バシリカと民家
7月11日
早稲田に行く前に事務所に寄る。徹夜のT君が眠そうな顔で最後の図面をプリント中。聞けば完徹とのこと。プリントアウトして青図屋さんに図面を出したら仮眠をとるように言う。今日は早稲田の最終講義。といっても学生の発表。口を酸っぱくして、参考文献で自分の考えを相対化するように言っていたせいか、全員パワポの最後は参考文献であり、なかなか興味深い本が並んでいる。講義の最後にひとこと話した。

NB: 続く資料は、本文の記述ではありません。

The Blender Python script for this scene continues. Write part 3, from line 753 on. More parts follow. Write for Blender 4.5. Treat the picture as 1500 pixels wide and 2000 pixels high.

「建築家が幾ら頑張ったって日本の建築環境はよくならない。いい建築ができるためにはいい施工者といい施主が必要。しかしいい建築家・施工者・施主のいる確率は全て1/10。だからいい建築のできる確率は1/1000なのである。この確率を上げるにはもちろん自己研鑽もあるのだが、施主つまりは社会全体の建築民度向上が必須。いつかは施主になり、加えて日本の文化になんらかの形でかかわるであろう「文化構想学部」の君達に建築を理解してもらうことは大変意義深いのである」。と述べて講義を終了。事務所にもどり3時、5時と図説。図面が間に合わず詳細はフリーハンドスケッチを暫定的に提出。こんなことは初めてである。夜九州プロジェクト打合せ。何しろ時間がない。シンプルで重い建築。中世のバシリカ?磯崎の影響?そんなことを考えて下に降りると、伊藤君はロマネスクの本を読んでいる。集合住宅の居室に作る架構の連続体の参考にとのこと。僕の重い建築の話をしたら、民家の本を見せてくれた。バシリカと民家。和洋が錯綜する。